As an illustration, consider the link between data, information and knowledge as they are involved in decision-making in a marketing organisation.

  • The company pays for a market research survey, conducting interviews with a selection of consumers in several market segments. Each interview is a datapoint. These data are held in a database of survey responses. 
  • In order for these data to be interpreted, they need to be presented in a meaningful way. The Market research company analyses the data, and pulls out trends and statistics which they present as charts, graphs and analysis, such as the ones shown here. This is Information. The Information draws on the data, but also on the skills and knowledge of the marketing team in terms of which data to select, how to analyse them and how to present them. In other words, data plus knowledge equals information.
  • However, you need to know what to do with this information. You need to know what action to take as a result. Such information, even presented in statistic and graphs, is meaningless to the lay person, but an experienced marketer can look at it, consider the business context and the current situation, apply their experience and knowledge, use some theory, heuristics or rules of thumb, and can make a decision about the future marketing approach. That decision may be to conduct some further sampling, to launch a new campaign, or to re-run an existing campaign. 

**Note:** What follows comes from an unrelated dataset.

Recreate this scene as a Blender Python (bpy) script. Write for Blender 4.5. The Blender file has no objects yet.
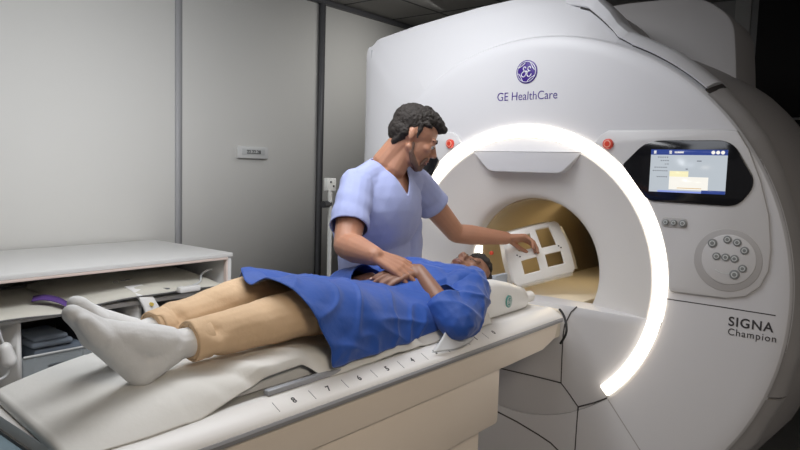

The experienced marketer has ‘know-how’ – he or she knows how to interpret market research information, and how to act on it. They can use that knowledge to take the information and decide on an effective action. That know-how is developed from training, from years of experience, through the acquisition of a set of heuristics and working models, and through many online, conference and bar-room conversations with the wider community of marketers.

This know-how does not come from the information, it is added to it.  The combination of the Knowledge and the Information leads to Action.

Knowledge which leads to action is ‘know-how’. Your experience, and the theories and heuristics to which you have access, allow you to know what to do, and to know how to do it.

In large organisations, and in organisations where people work in teams and networks, knowledge and know-how are increasingly being seen as a communal possession, rather than an individual possession. Communities of practice or regional sales teams have collective ownership of knowledge. Such knowledge is ‘common knowledge’ – the things that ‘everybody knows’. This common knowledge is based on shared experiences, and on collective theory and heuristics that are defined, agreed and validated by the community.


It is in the area of common know-how that Knowledge Management adds the greatest value to organisations.